Saved entries:
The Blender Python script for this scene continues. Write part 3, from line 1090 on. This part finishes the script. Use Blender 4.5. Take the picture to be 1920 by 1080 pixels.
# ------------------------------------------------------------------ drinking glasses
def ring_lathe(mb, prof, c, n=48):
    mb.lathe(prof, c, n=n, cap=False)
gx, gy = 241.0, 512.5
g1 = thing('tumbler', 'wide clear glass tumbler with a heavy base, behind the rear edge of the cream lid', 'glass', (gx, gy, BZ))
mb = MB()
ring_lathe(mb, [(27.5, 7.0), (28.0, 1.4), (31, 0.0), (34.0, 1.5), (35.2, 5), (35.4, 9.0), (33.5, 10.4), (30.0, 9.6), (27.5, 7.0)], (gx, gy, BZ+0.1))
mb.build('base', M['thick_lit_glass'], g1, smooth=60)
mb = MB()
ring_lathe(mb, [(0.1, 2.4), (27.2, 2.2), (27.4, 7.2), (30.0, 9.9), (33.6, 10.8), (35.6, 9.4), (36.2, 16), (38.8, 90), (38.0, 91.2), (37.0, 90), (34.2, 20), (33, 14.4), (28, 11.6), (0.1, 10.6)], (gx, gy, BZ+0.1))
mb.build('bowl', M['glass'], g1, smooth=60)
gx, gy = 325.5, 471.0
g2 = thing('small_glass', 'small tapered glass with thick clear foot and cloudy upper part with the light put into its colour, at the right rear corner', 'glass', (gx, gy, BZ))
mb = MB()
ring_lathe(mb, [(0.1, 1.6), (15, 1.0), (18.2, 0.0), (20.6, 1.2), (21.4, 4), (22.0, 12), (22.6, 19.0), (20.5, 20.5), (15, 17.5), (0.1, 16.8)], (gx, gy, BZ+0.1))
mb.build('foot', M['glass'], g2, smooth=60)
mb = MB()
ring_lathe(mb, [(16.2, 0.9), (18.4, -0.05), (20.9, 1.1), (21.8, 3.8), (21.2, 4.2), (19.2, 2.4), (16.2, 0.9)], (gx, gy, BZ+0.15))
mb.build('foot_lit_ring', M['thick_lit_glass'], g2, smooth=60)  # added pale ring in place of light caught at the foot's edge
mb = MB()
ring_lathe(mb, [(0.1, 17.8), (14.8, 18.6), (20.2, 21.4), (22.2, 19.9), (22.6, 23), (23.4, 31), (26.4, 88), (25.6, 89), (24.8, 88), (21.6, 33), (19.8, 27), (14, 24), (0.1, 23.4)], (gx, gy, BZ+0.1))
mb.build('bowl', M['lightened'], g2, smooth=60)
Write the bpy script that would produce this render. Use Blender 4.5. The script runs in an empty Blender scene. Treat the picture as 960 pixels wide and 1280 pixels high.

→ **Task instructions**
Retype all of the material above with every character intact.

→ **Complete response**
The Blender Python script for this scene continues. Write part 3, from line 1090 on. This part finishes the script. Use Blender 4.5. Take the picture to be 1920 by 1080 pixels.
# ------------------------------------------------------------------ drinking glasses
def ring_lathe(mb, prof, c, n=48):
    mb.lathe(prof, c, n=n, cap=False)
gx, gy = 241.0, 512.5
g1 = thing('tumbler', 'wide clear glass tumbler with a heavy base, behind the rear edge of the cream lid', 'glass', (gx, gy, BZ))
mb = MB()
ring_lathe(mb, [(27.5, 7.0), (28.0, 1.4), (31, 0.0), (34.0, 1.5), (35.2, 5), (35.4, 9.0), (33.5, 10.4), (30.0, 9.6), (27.5, 7.0)], (gx, gy, BZ+0.1))
mb.build('base', M['thick_lit_glass'], g1, smooth=60)
mb = MB()
ring_lathe(mb, [(0.1, 2.4), (27.2, 2.2), (27.4, 7.2), (30.0, 9.9), (33.6, 10.8), (35.6, 9.4), (36.2, 16), (38.8, 90), (38.0, 91.2), (37.0, 90), (34.2, 20), (33, 14.4), (28, 11.6), (0.1, 10.6)], (gx, gy, BZ+0.1))
mb.build('bowl', M['glass'], g1, smooth=60)
gx, gy = 325.5, 471.0
g2 = thing('small_glass', 'small tapered glass with thick clear foot and cloudy upper part with the light put into its colour, at the right rear corner', 'glass', (gx, gy, BZ))
mb = MB()
ring_lathe(mb, [(0.1, 1.6), (15, 1.0), (18.2, 0.0), (20.6, 1.2), (21.4, 4), (22.0, 12), (22.6, 19.0), (20.5, 20.5), (15, 17.5), (0.1, 16.8)], (gx, gy, BZ+0.1))
mb.build('foot', M['glass'], g2, smooth=60)
mb = MB()
ring_lathe(mb, [(16.2, 0.9), (18.4, -0.05), (20.9, 1.1), (21.8, 3.8), (21.2, 4.2), (19.2, 2.4), (16.2, 0.9)], (gx, gy, BZ+0.15))
mb.build('foot_lit_ring', M['thick_lit_glass'], g2, smooth=60)  # added pale ring in place of light caught at the foot's edge
mb = MB()
ring_lathe(mb, [(0.1, 17.8), (14.8, 18.6), (20.2, 21.4), (22.2, 19.9), (22.6, 23), (23.4, 31), (26.4, 88), (25.6, 89), (24.8, 88), (21.6, 33), (19.8, 27), (14, 24), (0.1, 23.4)], (gx, gy, BZ+0.1))
mb.build('bowl', M['lightened'], g2, smooth=60)
Write the bpy script that would produce this render. Use Blender 4.5. The script runs in an empty Blender scene. Treat the picture as 960 pixels wide and 1280 pixels high.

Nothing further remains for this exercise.